Fernando Martín Cubel
International Security Analyst
On 24 February 2022, Russia began its invasion of Ukraine, an aggression against a sovereign state that is still underway and has no real prospect of ending. The story of the truth or the truth of the story are aspects that are, as always, closely linked in aggressions between states, and especially in this classic war of invasion. A narrative that has been accumulated since 2014 and has reached us to this day, and which was still the script of the first moments of the invasion, very focused on the protection of Putin’s Russia in the southeast of Ukraine, was transformed when the day after the beginning of the invasion, the objective was different: to put an end to a Ukraine that was uncomfortable for Putin’s designs.
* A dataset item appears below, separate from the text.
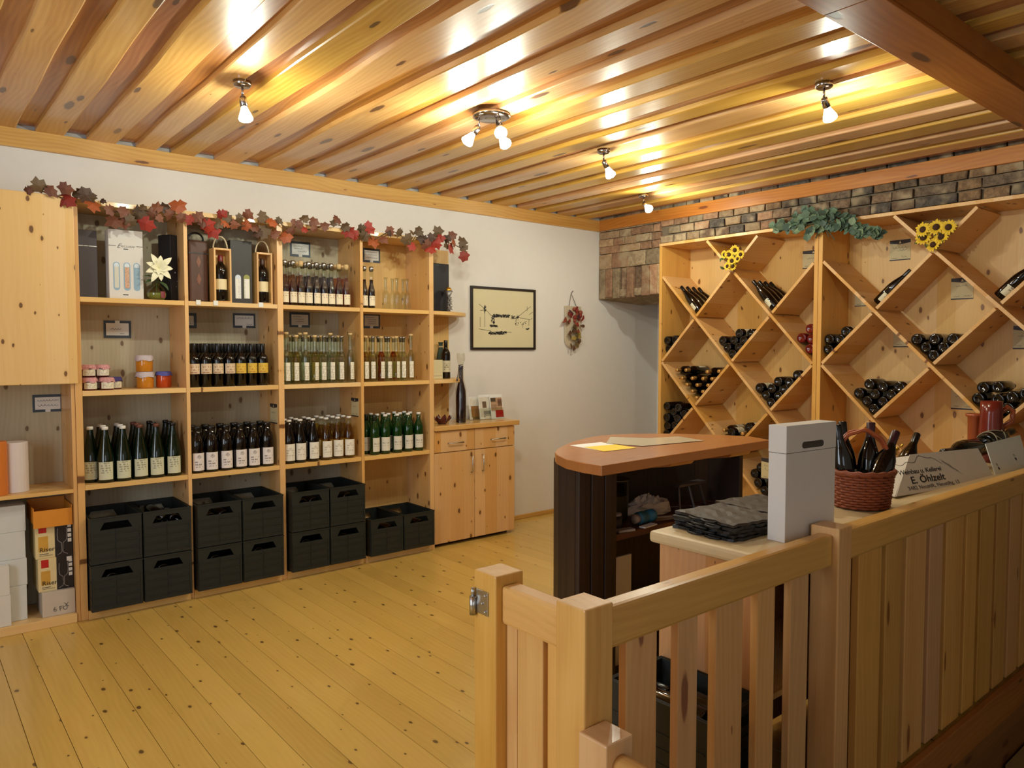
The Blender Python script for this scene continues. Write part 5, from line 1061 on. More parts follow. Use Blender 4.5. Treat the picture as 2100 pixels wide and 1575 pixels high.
c = Vector((2.52, 2.30, zh)); t = thing('dark_jar', 'small dark jar with pale lid left of the blue roll', 'jar', c); M().lathe([(0, 0), (.036, 0), (.038, .004), (.038, .055), (0, .055)], 18, Matrix.Translation(c)).build('jar', blk, t, True); M().lathe([(0, .055), (.034, .055), (.034, .066), (0, .068)], 18, Matrix.Translation(c)).build('lid', mat('lid_grey', (150, 148, 150), .4), t, True)
t = thing('display_stand', 'small grey metal stand with splayed legs inside the bar', 'stand', (3.16, 2.36, zh)); gm_ = mat('metal_grey', (92, 88, 92), .45, 0, Metallic=.4); M().box(3.04, 3.27, 2.33, 2.39, zh+.115, zh+.128).build('plate', gm_, t, bevel=.003)
for a, b in (((3.07, 2.36), (3.045, 2.33)), ((3.15, 2.36), (3.15, 2.32)), ((3.24, 2.36), (3.27, 2.34))): M().tube([(a[0], a[1], zh+.116), (b[0], b[1], zh)], .007, 6).build('leg', gm_, t)
solid('sign_board', 'plain pale blue-white board standing in the lower bar compartment', 'board', 2.446, 2.585, 2.25, 2.262, .0603, .56, mat('board_white', (196, 198, 212), .6, .02))
# flat dark paper bags piled on the counter
zc0 = .9023; bagm = mat('bag_brown', (44, 32, 20), .55, .12); bagk = mat('bag_black', (16, 14, 14), .5, .2)
ang = R(-22)
BAGS = []
for st, (cx0, cy0, n_, w_, d_) in enumerate(((2.105, 1.425, 5, .225, .250), (2.352, 1.440, 5, .235, .235))):
    for k in range(n_): BAGS.append((st, k, n_, cx0+(.006*((k*5) % 3)-.006), cy0+.005*((k*3) % 3), R(-4-3*((k*7) % 3)), w_, d_))
for st, k, n_, cx_, cy_, da, w_, d_ in BAGS:
    topmost = k == n_-1; zk = zc0+k*.0112
    lab = '%s flat %s carrier bag from the bottom, %s pile on the counter' % (ORD[k], 'brown' if topmost else 'black', ('left', 'right')[st])
    mx = Matrix.Translation((cx_, cy_, zk)) @ Matrix.Rotation(da, 4, 'Z'); t = thing('carrier_bag', lab, 'bag', (cx_, cy_, zk), 'flat carrier bags on the counter')
    m = M(); rr = random.Random(k+st*9); n = 11; top = []
    for i in range(n):
        for j in range(n):
            e_ = 0 if 0 < i < n-1 and 0 < j < n-1 else rr.uniform(-.006, .006); top.append((-w_/2+w_*i/(n-1)+e_, -d_/2+d_*j/(n-1)+e_, .0085+rr.uniform(-.0012, .0018)))
    vs = [mx @ Vector(q) for q in top]+[mx @ Vector((q[0], q[1], 0)) for q in top]; N = n*n; fs = [(i*n+j, i*n+j+1, (i+1)*n+j+1, (i+1)*n+j) for i in range(n-1) for j in range(n-1)]; fs += [tuple(N+q for q in f) for f in fs]
    edge = [i*n for i in range(n)]+[(n-1)*n+j for j in range(1, n)]+[i*n+n-1 for i in range(n-2, -1, -1)]+[j for j in range(n-2, 0, -1)]; fs += [(a, b, b+N, a+N) for a, b in zip(edge, edge[1:]+edge[:1])]; m.add(vs, fs); m.build('bag', bagm if topmost else bagk, t)
    if st == 0:
        for s in (-.05+.02*(k % 3), .02-.015*(k % 2)): M().tube([mx @ Vector((-w_/2+.003, s-.026, .004)), mx @ Vector((-w_/2-.012, s-.024, .004)), mx @ Vector((-w_/2-.019, s+.004, .0045)), mx @ Vector((-w_/2-.012, s+.028, .004)), mx @ Vector((-w_/2+.003, s+.032, .004))], .0036, 6).build('cord_handle', bagk, t, True)
# tall white bottle carton
yb0 = 1.206; a0 = on(1611, 1000, 1, yb0); ztop = on(1614, 874, 1, yb0).z; an = R(-4); dx_ = Vector((math.cos(an), math.sin(an), 0)); w = .1
for _ in range(40):
    u, v = proj(a0*1.0 if False else Vector((a0.x, yb0, ztop))+dx_*w); w += (1715-u)*.0004
mx = Matrix.Translation((a0.x, yb0, zc0)) @ Matrix.Rotation(an, 4, 'Z'); dp = .062; H_ = ztop-zc0
wb = props(M().box(0, w, 0, dp, 0, H_*.765-.001, mx).build('bottle_carton', carton_w, loc=(a0.x, yb0, zc0), bevel=.0015), 'tall white bottle carton with hand slot standing on the counter', 'box')
M().box(-.0008, w+.0008, -.0008, dp+.0008, H_*.765, H_, mx).build('lid', carton_w, wb, bevel=.0015); M().box(.0006, w-.0006, .0006, dp-.0006, H_*.765-.001, H_*.765, mx).build('seam', ink, wb)
s0, s1 = w*.34, w*.70; zz = H_*.82; ring = [(s1+.0105*math.cos(PI/2-PI*i/6), -.0012, zz+.0105*math.sin(PI/2-PI*i/6)) for i in range(7)] + [(s0-.0105*math.sin(PI*i/6), -.0012, zz-.0105*math.cos(PI*i/6)) for i in range(7)]
M().prism([mx @ Vector(q) for q in ring], mx.to_3x3() @ Vector((0, .0006, 0))).build('hand_slot', mat('slot_dark', (70, 64, 58), .8), wb)
# wicker basket with bottles
wick = mat('wicker', (136, 68, 36), .55, .35); wick2 = mat('wicker_dark', (104, 46, 26), .55, .3)
bc = Vector((2.815, 1.312, zc0)); t = thing('wicker_basket', 'reddish wicker basket with arched handle filled with wine bottles', 'basket', bc); bh = .135
ell = lambda a, s, z: (bc.x+s*.115*math.cos(a), bc.y+s*.110*math.sin(a), zc0+z)
m = M(); n = 40
m.add([ell(2*PI*i/n, .86+.14*(z/bh), z) for z in (.004, bh) for i in range(n)], [(i, (i+1) % n, n+(i+1) % n, n+i) for i in range(n)]+[tuple(range(n))]); m.build('inner_wall', wick2, t, True)
m = M()
for j in range(13):
    z = .010+j*(bh-.014)/12; m.tube([ell(2*PI*i/64, .86+.14*(z/bh)+.022*(1 if (i//2+j) % 2 else -1)+.012, z) for i in range(65)], .0056, 5, False)
props(m.build('weave', wick, t, True), kind='stuff'); m = M()
for i in range(32): m.tube([ell(2*PI*i/32, .868, .004), ell(2*PI*i/32, 1.012, bh)], .0035, 5)
props(m.build('stakes', wick2, t, True), kind='stuff'); 
m = M(); m.tube([ell(2*PI*i/48, 1.04+.018*math.sin(i*2.1), bh+.004+.003*math.cos(i*2.1)) for i in range(49)], .0095, 8, False); m.build('rim', wick, t, True)
hd = Vector((.80, -.60, 0)); m = M()
for o in (-.006, .006): m.tube([bc+hd*(-.112*math.cos(PI*i/24))+Vector((0, 0, bh-.02+.175*math.sin(PI*i/24)**.8))+Vector((o*.4, o, .003*math.sin(i*1.3+o*400))) for i in range(25)], .0075, 8)
m.build('handle', mat('wicker_handle', (168, 84, 44), .4, .3), t, True)
m = M()
m.lathe([(.0015, .0)], 3) if False else None
big = [(0, 0), (.034, 0), (.040, .008), (.040, .15), (.036, .185), (.024, .22), (.0155, .25), (.0150, .30), (0, .30)]
KIND['basket'] = kind(big, dk_black, [arc_label(.0405, .03, .12, R(60), L_wine), lat('capsule', [(.0152, .235), (.0158, .24), (.0158, .303), (.0135, .306), (0, .306)], mat('capsule_plum', (58, 26, 34), .3))])
KIND['basket_black'] = {'mesh': KIND['basket']['mesh'], 'parts': [KIND['basket']['parts'][0], lat('capsule', [(.0152, .235), (.0158, .24), (.0158, .303), (.0135, .306), (0, .306)], cap_black)]}
def leaned(k, x, y, z, dirv, label, roll=0.0):
    d = Vector(dirv).normalized(); x_ = d.orthogonal().normalized(); y_ = d.cross(x_); mx = Matrix((x_, y_, d)).transposed().to_4x4() @ Matrix.Rotation(roll, 4, 'Z'); mx.translation = (x, y, z); return bottle(k, 'wine_bottle', label, (x, y, z), None, 'bottles in the wicker basket', mx)
leaned('basket_black', bc.x-.056, bc.y+.022, zc0+.012, (-.10, .10, 1), 'leftmost black bottle standing in the wicker basket'); leaned('basket', bc.x-.030, bc.y-.050, zc0+.030, (.55, -.05, .80), 'front bottle with plum capsule leaning right in the wicker basket')
leaned('basket_black', bc.x+.020, bc.y+.058, zc0+.012, (.06, .12, 1), 'back black bottle standing in the wicker basket'); leaned('basket', bc.x+.052, bc.y+.0, zc0+.012, (.12, .02, 1), 'rightmost bottle with plum capsule in the wicker basket')
# long printed carton lying tilted on the counter and the handrail
Aq, Bq, Cq, Dq = on(1838, 1018, 1, 1.285), on(2043, 986, 1, 1.222), on(2018, 911, 1, 1.300), on(1866, 932, 1, 1.372)
dirx = (Bq-Aq).normalized(); W1 = (Bq-Aq).length; upn = (Dq-Aq)-dirx*(Dq-Aq).dot(dirx); hgt = upn.length; upn = upn/hgt; nf = dirx.cross(upn)
mx = Matrix((dirx, upn, nf)).transposed().to_4x4(); mx.translation = Aq
if nf.y > 0: mx = Matrix((dirx, upn, -nf)).transposed().to_4x4(); mx.translation = Aq; nf = -nf
t = thing('long_carton', 'long white wine carton printed with vine and lettering, lying tilted behind the railing', 'box', Aq); cg = mat('carton_print', (196, 188, 176), .7, .03); cg2 = mat('carton_print_cool', (206, 210, 204), .7, .03)
inn = -nf*.0035; QP = lambda nm, mt, pts, par=t: M().prism(pts, inn).build(nm, mt, par)
x2D = (Dq-Aq).dot(dirx); x2C = (Cq-Aq).dot(dirx)
PL = lambda x, y, d=0.0: mx @ Vector((x, y, d))
QP('front_panel', cg, [PL(0, 0), PL(W1, 0), PL(x2C, hgt), PL(x2D, hgt)])
E1, E2, E3, E4 = on(2046, 987, 1, 1.2205), on(2112, 964, 1, 1.196), on(2092, 892, 1, 1.290), on(2021, 910, 1, 1.2985); QP('front_panel', cg2, [E1, E2, E3, E4])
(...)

The option of invasion was a blow to the complex European stability that since the end of the Second World War, along with the Helsinki Act of 1975, had seemed a foregone conclusion after centuries of territorial conflicts that had bled Europe dry.
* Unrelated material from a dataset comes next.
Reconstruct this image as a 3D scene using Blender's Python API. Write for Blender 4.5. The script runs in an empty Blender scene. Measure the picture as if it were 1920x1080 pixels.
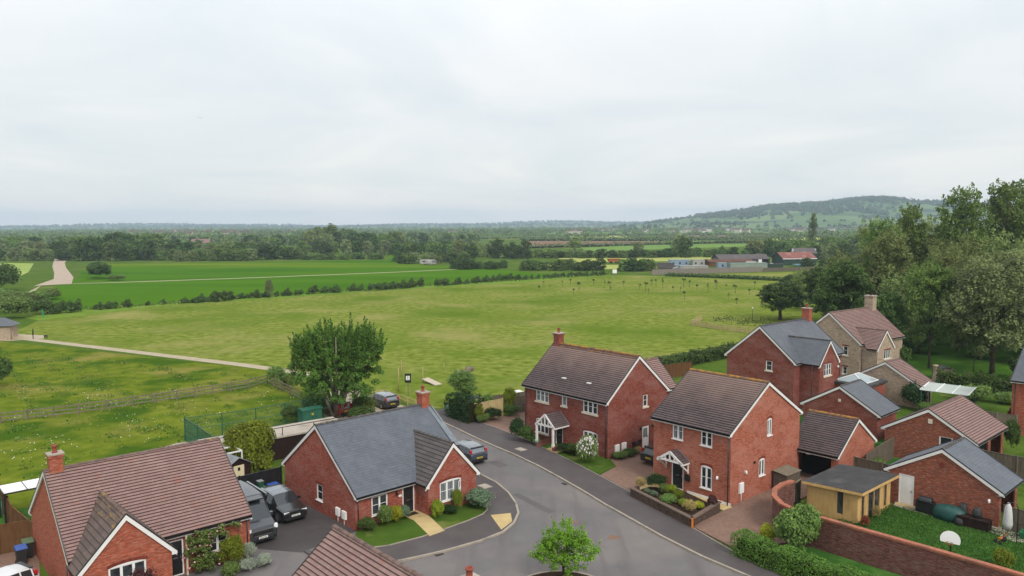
import bpy, math, random
import numpy as np
from mathutils import Vector, Matrix
R = math.radians
sc = bpy.context.scene
COL = sc.collection

# ---------------------------------------------------------------- camera
cam_d = bpy.data.cameras.new('camera')
cam = bpy.data.objects.new('camera', cam_d)
COL.objects.link(cam)
cam.matrix_world = (Matrix.Translation((0, 0, 19.65)) @ Matrix.Rotation(R(90 - 4.735), 4, 'X')
                    @ Matrix.Rotation(R(-0.235), 4, 'Z'))
cam_d.sensor_width = 36
cam_d.lens = 1461 / 1920 * 36
cam_d.clip_start = 0.1
cam_d.clip_end = 60000
sc.camera = cam

# ---------------------------------------------------------------- sky, sun, exposure
SUN_EL, SUN_AZ = 42, 297          # azimuth measured from +x, anticlockwise: behind the camera, right
world = bpy.data.worlds.new('World')
sc.world = world
world.use_nodes = True
wt = world.node_tree
wt.nodes.clear()
def wn(t, **k):
    n = wt.nodes.new(t)
    for a, b in k.items():
        setattr(n, a, b)
    return n
def wl(a, b):
    wt.links.new(a, b)
wo = wn('ShaderNodeOutputWorld')
bg = wn('ShaderNodeBackground')
bg.inputs['Strength'].default_value = 0.1
wl(bg.outputs[0], wo.inputs[0])
sky = wn('ShaderNodeTexSky', sky_type='NISHITA', sun_disc=False)
sky.sun_elevation = R(SUN_EL)
sky.sun_rotation = R(90 - SUN_AZ)
sky.air_density = 1.2
sky.dust_density = 2.5
tc = wn('ShaderNodeTexCoord')
sep = wn('ShaderNodeSeparateXYZ')
wl(tc.outputs['Generated'], sep.inputs[0])
def wmath(op, a, b=None):
    n = wn('ShaderNodeMath', operation=op)
    for i, x in enumerate((a, b)):
        if x is None:
            continue
        if isinstance(x, (int, float)):
            n.inputs[i].default_value = x
        else:
            wl(x, n.inputs[i])
    return n.outputs[0]
el = wmath('MAXIMUM', sep.outputs[2], 0.0)
den = wmath('ADD', el, 0.16)
cx_ = wmath('DIVIDE', sep.outputs[0], den)
cy_ = wmath('DIVIDE', sep.outputs[1], den)
cmb = wn('ShaderNodeCombineXYZ')
wl(cx_, cmb.inputs[0]); wl(cy_, cmb.inputs[1])
mp = wn('ShaderNodeMapping')
mp.inputs['Rotation'].default_value = (0, 0, R(12))
mp.inputs['Scale'].default_value = (0.75, 0.62, 1)
wl(cmb.outputs[0], mp.inputs[0])
nz = wn('ShaderNodeTexNoise')
nz.inputs['Scale'].default_value = 1.15
nz.inputs['Detail'].default_value = 7
nz.inputs['Roughness'].default_value = 0.52
nz.inputs['Distortion'].default_value = 0.6
wl(mp.outputs[0], nz.inputs['Vector'])
# brightness of an overcast sky rises from horizon to zenith (CIE overcast)
ramp = wn('ShaderNodeValToRGB')
e = ramp.color_ramp.elements
e[0].position = 0.0;  e[0].color = (11.6, 10.6, 9.4, 1)
e[1].position = 1.0;  e[1].color = (16.0, 16.3, 16.8, 1)
for p, c in ((0.05, (9.4, 9.4, 9.1, 1)), (0.13, (9.35, 9.4, 9.4, 1)), (0.20, (9.9, 9.9, 9.9, 1)), (0.28, (11.0, 11.0, 11.0, 1))):
    q = ramp.color_ramp.elements.new(p); q.color = c
wl(el, ramp.inputs[0])
cl = wn('ShaderNodeMapRange')
cl.inputs[1].default_value = 0.30; cl.inputs[2].default_value = 0.70
cl.inputs[3].default_value = 0.80; cl.inputs[4].default_value = 1.12
wl(nz.outputs['Fac'], cl.inputs[0])
mul = wn('ShaderNodeMixRGB', blend_type='MULTIPLY'); mul.inputs[0].default_value = 1
wl(ramp.outputs[0], mul.inputs[1])
tint = wn('ShaderNodeMixRGB'); tint.inputs[1].default_value = (0.86, 0.93, 0.965, 1); tint.inputs[2].default_value = (1.08, 1.075, 1.07, 1)
cl2 = wn('ShaderNodeMapRange'); cl2.inputs[1].default_value = 0.32; cl2.inputs[2].default_value = 0.66
wl(nz.outputs['Fac'], cl2.inputs[0]); wl(cl2.outputs[0], tint.inputs[0])
wl(tint.outputs[0], mul.inputs[2])
mx = wn('ShaderNodeMixRGB'); mx.inputs[0].default_value = 0.90
wl(sky.outputs[0], mx.inputs[1]); wl(mul.outputs[0], mx.inputs[2])
wl(mx.outputs[0], bg.inputs['Color'])

sun_d = bpy.data.lights.new('sun', 'SUN')
sun_d.energy = 2.5
sun_d.angle = R(16)
sun_d.color = (1, 0.95, 0.88)
sun = bpy.data.objects.new('sun', sun_d)
COL.objects.link(sun)
sdir = Vector((math.cos(R(SUN_AZ)) * math.cos(R(SUN_EL)), math.sin(R(SUN_AZ)) * math.cos(R(SUN_EL)), math.sin(R(SUN_EL))))
sun.rotation_euler = (-sdir).to_track_quat('-Z', 'Y').to_euler()
sun.location = (0, 0, 60)
vs = sc.view_settings
vs.view_transform = 'Standard'
vs.look = 'None'
vs.exposure = 0
vs.gamma = 1
sc.cycles.max_bounces = 6
sc.cycles.diffuse_bounces = 3
sc.cycles.glossy_bounces = 2
sc.cycles.transmission_bounces = 3
sc.cycles.volume_bounces = 0
sc.cycles.use_denoising = True
sc.cycles.caustics_reflective = False
sc.cycles.caustics_refractive = False

# ---------------------------------------------------------------- materials
def lin(c, f=1.0):
    o = []
    for v in c:
        v = v / 255
        o.append((v / 12.92 if v <= 0.04045 else ((v + 0.055) / 1.055) ** 2.4) * f)
    return (o[0], o[1], o[2], 1)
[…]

In 1991, Ukraine dissociated itself from what had been its “common home” and became once again – as in 1918 – a sovereign state. This was accompanied by the 1994 Budapest Memorandum whereby Kiev gave up its status as the third major nuclear power in exchange for sovereignty. In a way, the centuries-long common history between Ukraine and Russia was coming to an end, something that both sides seemed to be very clear about and therefore assumed the new present that emerged from the 1990s onwards.
In 1975, 35 countries signed the so-called Helsinki Act at the Conference on Security and Cooperation in Europe. What principles were enshrined in the Helsinki Act, which are now being hit extremely hard by this Russian invasion? Sovereign equality, respect for the rights inherent in sovereignty. Refraining from the threat or use of force. Inviolability of borders. Territorial integrity of states. Settlement of disputes by peaceful means. Non-intervention in internal affairs.
The failure to respect the principles of the Helsinki Security Act is very bad news for Europe. The European continent is based on respect for territorial stability and security between sovereign states capable of resolving their neighbourhood problems on the basis of dialogue; settling these problems through war is undesirable and unjustified, a mistake that must be resolved as soon as possible.